Right now, in order to be popular, music needs to have a certain 
innate "quality " to it - lets call it a resonance with a significant 
cross-section of the population - but it equally must have exposure 
to the ears of this same group.  For example, although folk/trad 
artists such as Alison Krauss and the Cox family have been plying 
their trade in relative obscurity for years, it took the Coen 
Brothers to bring them to a mainstream audience with "Oh brother, 
where art thou".  This must be some kind of smash hit,  seems like I 
see the soundtrack CD everywhere.  The fact is, it's great music, it 
sounds fresh, and it would *never* have found its audience without 
going "out of band" and routing around the RIAA hit machine. The 
point is, there's a lot of great music out there that could be 
popular but isn't, simply because most people have never been exposed 
to it - the existing hit-based promo system  *isn't working*.

So how to design a promotional system that doesn't depend on a 
centralized (and therefore vulnerable) taste-making agency?  A few 
months ago Ian Clarke of Freenet broadcast a suggestion for creating 
incentives for voluntary payments to artists and creators, which he 
called "Fairshare".  The basic idea is that payments should be shared 
equally between the creators and the previous "payers", essentially a 
decentralization/democratization of investment. Of course this sounds 
suspiciously like a pyramid scheme - but rather than concentrating 
profits "up-line", it tends to spread them thinner and thinner as the 
pyramid widens.  (It works out that a payment will be repaid by the 
time the pyramid is roughly 7 times bigger than it was when the 
payment was made.)

No one seems to have taken up this idea, but I find myself returning 
to it when thinking about alternative promotional mechanisms.  It 
seems to create incentives for individuals to "invest" early and then 
promote the hell out of whatever it is they've invested in. This 
seems like a very powerful idea: not necessarily this exact formula, 
but the idea of inducing members of the general public to form 
promotional "guerrilla armies". By way of illustration, I almost 
never click banner ads, but i almost always follow links sent to me 
by people I trust - this explains unforseeable meme-breakouts like 
'all your base' or that 'i kiss you' guy.  There is also an analogy 
here with the "relevance" engine employed by Google - counting the 
number of links to a given document as a measure of importance. This 
is not machine intelligence, but aggregated *human* intelligence.

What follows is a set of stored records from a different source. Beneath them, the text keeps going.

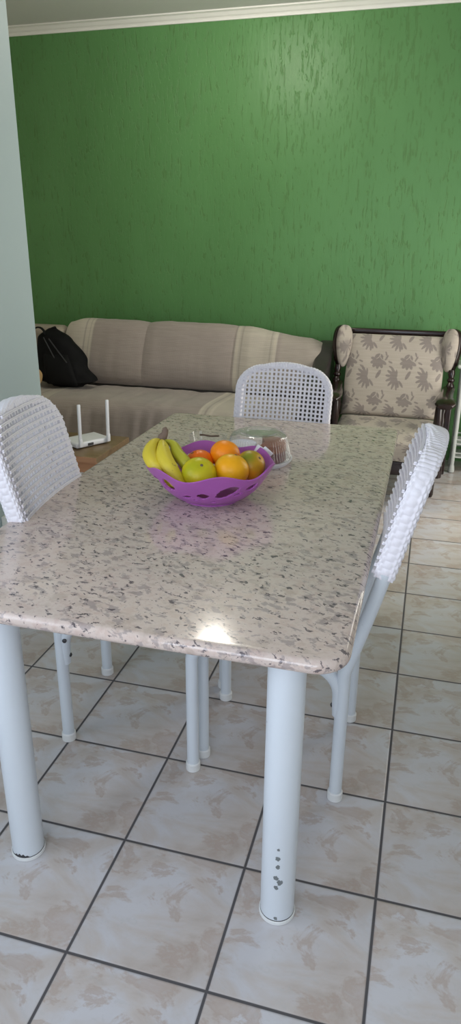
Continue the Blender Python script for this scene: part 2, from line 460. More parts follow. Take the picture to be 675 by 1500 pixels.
for i, (x, y) in enumerate(LEGS):
    lg = MB().lathe([(.122, .035), (.122, ZB - .002)], 48).build('leg', M['steel'], T, loc=(x, y, 0))
    MB().lathe([(.124, 0), (.131, .006), (.131, .03), (.124, .034)], 48).build('foot_cap', M['cap'], lg)
    MB().lathe([(.1235, .034), (.1235, .040)], 48).build('dark_seam', M['dark'], lg)
    mb = MB().box((0, 0, ZB - .012), (.30, .30, .02)); mb.build('mounting_plate', M['dark'], lg, smooth=False)
    if i == 0:
        # worn spots on the paint of the right-hand leg
        for ang, z, s in ((-83, .70, .010), (-84, .62, .016), (-83, .545, .015), (-88, .445, .017), (-74, .405, .021), (-86, .355, .015), (-84, .06, .012)):
            aa = math.radians(ang); n = 14; vs = []
            for layer in (0, 1):
                for k in range(n):
                    q = 2 * PI * k / n; rr = s * (1 + .3 * random.uniform(-1, 1))
                    da = rr * math.cos(q) / .122; R_ = .1215 + layer * .0012
                    vs.append((R_ * math.cos(aa + da), R_ * math.sin(aa + da), z + rr * 1.2 * math.sin(q)))
            fs = [tuple(range(n, 2 * n)), tuple(reversed(range(n)))] + [(k, (k + 1) % n, n + (k + 1) % n, n + k) for k in range(n)]
            MB().add(vs, fs).build('paint_scuff', M['scuff'], lg, smooth=False)['label'] = 'grey scuff mark in the white paint'
    if i == 1:
        mb = MB(); n = 20; vs = []
        for layer in (0, 1):
            for row in (0, 1):
                for k in range(n):
                    aa = math.radians(-125 + 75 * k / (n - 1)); R_ = .1217 + layer * .0014
                    w = .026 * math.sin(PI * k / (n - 1)) * (1 + .35 * math.sin(k * 1.7))
                    vs.append((R_ * math.cos(aa), R_ * math.sin(aa), .037 + (w if row else 0)))
        def idx(l, r, k): return l * 2 * n + r * n + k
        fs = [(idx(1, 0, k), idx(1, 0, k + 1), idx(1, 1, k + 1), idx(1, 1, k)) for k in range(n - 1)]
        fs += [(idx(0, 1, k), idx(0, 1, k + 1), idx(0, 0, k + 1), idx(0, 0, k)) for k in range(n - 1)]
        fs += [(idx(0, 1, k), idx(1, 1, k), idx(1, 1, k + 1), idx(0, 1, k + 1)) for k in range(n - 1)]
        mb.add(vs, fs).build('paint_chip', M['dark'], lg, smooth=False)['label'] = 'dark chipped patch at the foot'

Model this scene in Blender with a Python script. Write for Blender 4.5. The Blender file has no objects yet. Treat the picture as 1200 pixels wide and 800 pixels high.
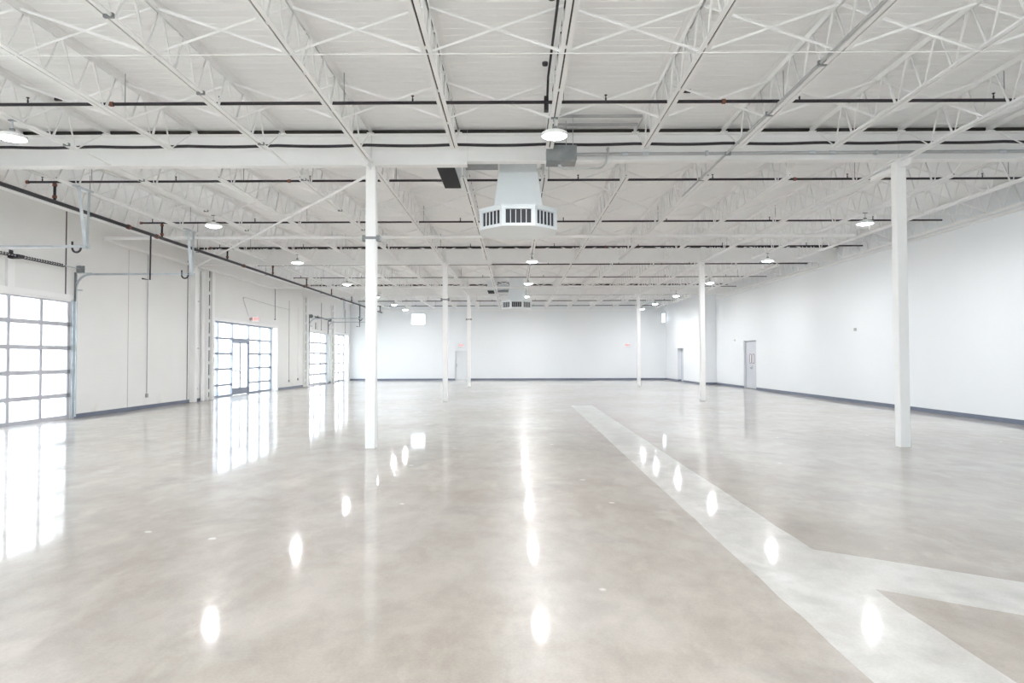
import bpy, math, random
from mathutils import Vector, Matrix
random.seed(7)
SC = bpy.context.scene
COL = SC.collection
PI = math.pi

# ------------------------------------------------------------------ materials
def mat(name, col, rough=.5, metal=0., spec=.5):
    m = bpy.data.materials.new(name); m.use_nodes = True
    b = m.node_tree.nodes['Principled BSDF']
    b.inputs['Base Color'].default_value = (*col, 1)
    b.inputs['Roughness'].default_value = rough
    b.inputs['Metallic'].default_value = metal
    b.inputs['Specular IOR Level'].default_value = spec
    return m

def nodes(m):
    return m.node_tree.nodes, m.node_tree.links, m.node_tree.nodes['Principled BSDF']

def paint(name, c1, c2, scale, rough, bump=0., detail=4.):
    """painted surface with a soft mottling of its own colour"""
    m = mat(name, c1, rough); N, L, b = nodes(m)
    tc = N.new('ShaderNodeTexCoord'); nz = N.new('ShaderNodeTexNoise')
    nz.inputs['Scale'].default_value = scale; nz.inputs['Detail'].default_value = detail
    L.new(tc.outputs['Object'], nz.inputs['Vector'])
    r = N.new('ShaderNodeValToRGB')
    r.color_ramp.elements[0].position = .3; r.color_ramp.elements[0].color = (*c1, 1)
    r.color_ramp.elements[1].position = .7; r.color_ramp.elements[1].color = (*c2, 1)
    L.new(nz.outputs['Fac'], r.inputs['Fac']); L.new(r.outputs['Color'], b.inputs['Base Color'])
    if bump:
        bp = N.new('ShaderNodeBump'); bp.inputs['Strength'].default_value = bump; bp.inputs['Distance'].default_value = .01
        L.new(nz.outputs['Fac'], bp.inputs['Height']); L.new(bp.outputs['Normal'], b.inputs['Normal'])
    return m

M = {}
M['steel'] = paint('white painted steel', (.86, .86, .86), (.89, .89, .89), 3, .42)
M['deck'] = paint('painted roof deck', (.87, .875, .88), (.90, .905, .91), .5, .6)
M['drywall'] = paint('white drywall paint', (.80, .825, .85), (.82, .845, .87), .35, .55)
M['galv'] = paint('galvanised steel', (.50, .54, .57), (.62, .66, .69), 6, .35); M['galv'].node_tree.nodes['Principled BSDF'].inputs['Metallic'].default_value = .55
M['galv_dark'] = paint('dull galvanised sheet', (.20, .215, .225), (.28, .295, .305), 5, .4); M['galv_dark'].node_tree.nodes['Principled BSDF'].inputs['Metallic'].default_value = .4
M['conduit'] = paint('grey conduit', (.42, .43, .44), (.50, .51, .52), 4, .35); M['conduit'].node_tree.nodes['Principled BSDF'].inputs['Metallic'].default_value = .5
M['black'] = mat('black iron pipe', (.022, .018, .024), .5)
M['gap_shade'] = mat('dark gap shade on bare steel', (.05, .045, .04), .7)  # shade of the narrow steel gaps held in the colour, over unpainted steel
M['rust'] = paint('red iron coupling', (.16, .055, .035), (.26, .09, .055), 20, .6)
M['slot'] = mat('dark grille', (.02, .02, .022), .7)
M['louver'] = mat('grey louver', (.045, .045, .055), .6)
M['base'] = paint('slate vinyl base', (.13, .15, .21), (.16, .185, .25), 2, .4)
M['alu'] = paint('pale aluminium frame', (.47, .47, .52), (.52, .52, .57), 2, .5)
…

A functioning 'fairshare' system would provide ratings skewed in 
favour of obscure or under-exposed artists, providing in effect an 
index of artists whom fans believe will be *seven times more popular* 
than they are now.  Tying a payment system in with a promotional 
system also achieves some insulation from "spamming" - if ratings are 
dependant on actual payments, they will be somewhat less susceptible 
to the types of abuses that make on-line polling so wildly 
unreliable. Combine this with a collaborative-filtering algorithm, in 
which ratings are only visible in the degree to which they intersect 
with one's own - I'm not interested in the opinions of people with 
lousy taste ;)

The RIAA-backed subscription schemes will simply reconstitute the 
current strong-arming for shelf-space and airplay on the net - with 
the same dubious personages deciding what we will or won't hear. It 
remains to be seen if anyone is the slightest bit interested in this 

A promo/CF system which is not subject to manipulation isn't a nicety 
but a necessity. It's not too late to realize the potential of 
digital networks to revolutionize the way music is discovered and 
remunerated, but it will take a serious effort of cooperation between 
artists, fans, and hackers to pull it off.  Keying the rating system 
to payments rather than file transfers should make it relatively 
immune from litigation, and make it adaptable to any distribution 
system the user chooses - limewire, tower records, or even MusicNet.